Maybe I'm just too emotional or something, but I couldn't help seeing these kids without seeing myself, and sometimes it boggles my mind, cause it seems that a lot of people don't see their connectedness to other people or see the need to help others in order to help themselves. Everyone seems too hung up working for their own success, their own salvation, to figure out what it is that we're all here for. That's the strange thing to me, that people seem to have lost that sense of real spiritual inter-connectedness that seems to me to be so basic to most Asian cultures that I have come in contact with.

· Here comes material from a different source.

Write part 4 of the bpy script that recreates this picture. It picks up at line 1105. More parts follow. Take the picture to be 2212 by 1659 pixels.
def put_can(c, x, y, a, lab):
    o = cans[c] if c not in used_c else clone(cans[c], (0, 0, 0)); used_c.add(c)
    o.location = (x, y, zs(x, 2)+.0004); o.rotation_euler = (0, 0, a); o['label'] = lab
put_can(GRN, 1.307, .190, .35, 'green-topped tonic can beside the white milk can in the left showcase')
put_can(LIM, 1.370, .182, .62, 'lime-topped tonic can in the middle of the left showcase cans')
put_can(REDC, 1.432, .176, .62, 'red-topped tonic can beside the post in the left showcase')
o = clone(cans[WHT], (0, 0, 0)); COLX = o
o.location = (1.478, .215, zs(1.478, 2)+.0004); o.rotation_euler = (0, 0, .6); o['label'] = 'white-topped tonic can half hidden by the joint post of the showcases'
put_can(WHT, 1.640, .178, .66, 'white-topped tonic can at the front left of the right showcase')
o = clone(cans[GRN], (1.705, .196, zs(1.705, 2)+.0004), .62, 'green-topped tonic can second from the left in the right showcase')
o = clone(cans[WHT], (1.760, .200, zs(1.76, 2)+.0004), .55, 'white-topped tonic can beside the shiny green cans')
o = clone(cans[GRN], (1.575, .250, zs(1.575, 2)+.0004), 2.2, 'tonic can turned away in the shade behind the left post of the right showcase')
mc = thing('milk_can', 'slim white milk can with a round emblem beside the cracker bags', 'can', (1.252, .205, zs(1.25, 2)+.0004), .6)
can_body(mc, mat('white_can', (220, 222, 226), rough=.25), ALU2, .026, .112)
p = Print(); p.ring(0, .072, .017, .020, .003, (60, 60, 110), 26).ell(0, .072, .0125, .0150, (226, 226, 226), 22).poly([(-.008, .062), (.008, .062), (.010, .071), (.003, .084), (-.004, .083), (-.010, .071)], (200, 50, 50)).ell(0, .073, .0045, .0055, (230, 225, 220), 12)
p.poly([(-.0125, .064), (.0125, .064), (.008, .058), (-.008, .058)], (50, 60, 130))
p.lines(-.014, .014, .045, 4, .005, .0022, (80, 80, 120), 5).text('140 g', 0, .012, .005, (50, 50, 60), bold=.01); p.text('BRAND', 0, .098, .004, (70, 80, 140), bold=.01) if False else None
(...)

I remember a roommate I had in my first year of college. He was Vietnamese, and quite a bit older than I. One day, we ended up talking about the practice of giving roses to girlfriends, and he had an interesting take on the custom. He said that if he had a girlfriend and wanted to give her a gift, he would plant and grow a rose in the earth, bring his girlfriend to see it, and tell her that this rose had been planted for her, to express his love for her. It was interesting, you know, cause for him, it was a waste to kill a rose just to give to his girlfriend, especially since the rose would die and wither. He didn't want to do such an injustice to nature, you see, cause of his respect for nature and for all living beings, whether they were people or plants or whatevers. Not only did he have this respect for nature, but he carried it through into his contacts with other people, and really respected and validated the nature of all people that he met. This was how he practiced compassion.

Here, in America, this practice of compassion seems missing right now. It is seen when kids can't even get school lunches anymore, because the government is too busy spending money to get us on Mars or the moon. (Yeh, so we can colonize and fuck up other planets too. That's just great.) This lack of compassion is practiced daily when farmers burn their excess crops in order to keep prices down, even as people all over the world are starving. This lack of compassion is seen when we stick people in jail, refuse to give them any skills or training, and throw them out on the streets with even more anger and greater issues than before. And this lack of compassion is even further seen here when tons of food are thrown out of supermarkets everyday (I know cause I used to work in one), partly because they were rotten, but primarily cause they weren't sold and the supermarkets weren't willing to just give the food away. All of this, even as our streets get more crowded with homeless people, and as we continue to fail in making the governments and corporations more responsible. All of this as more of our money goes to make weapons, new fighter jets, and more effective, "smart" bombs to blow up our brothers and sisters in the Third World.

I'm sorry, but I don't believe in reform, and feel that only by revolutionizing the current governmental and capitalist systems are we going to see a society where all people can make a living, are not alienated, and where true dignity and human respect reign. And in this society that we need to create, we need a new sense of who we are culturally as a people, and a renewed sense of spiritual unity and inter-connectedness.

But even beyond all of this, we as Asian Pacific Islanders must be willing to sacrifice in order to see a better society developed. As the image on the cover exemplifies, there have been people throughout time that were willing to sacrifice their lives in order to address the problems of their people and to make a better society. As we continue to head into a time of social upheaval, and as the contradictions of the capitalist imperialist practices of America continue to demonstrate themselves, we must be ready for the times ahead. But most of all, we must be ready to sacrifice for those times when they come. And our sacrifices must be guided out of the sincerest love for our peoples.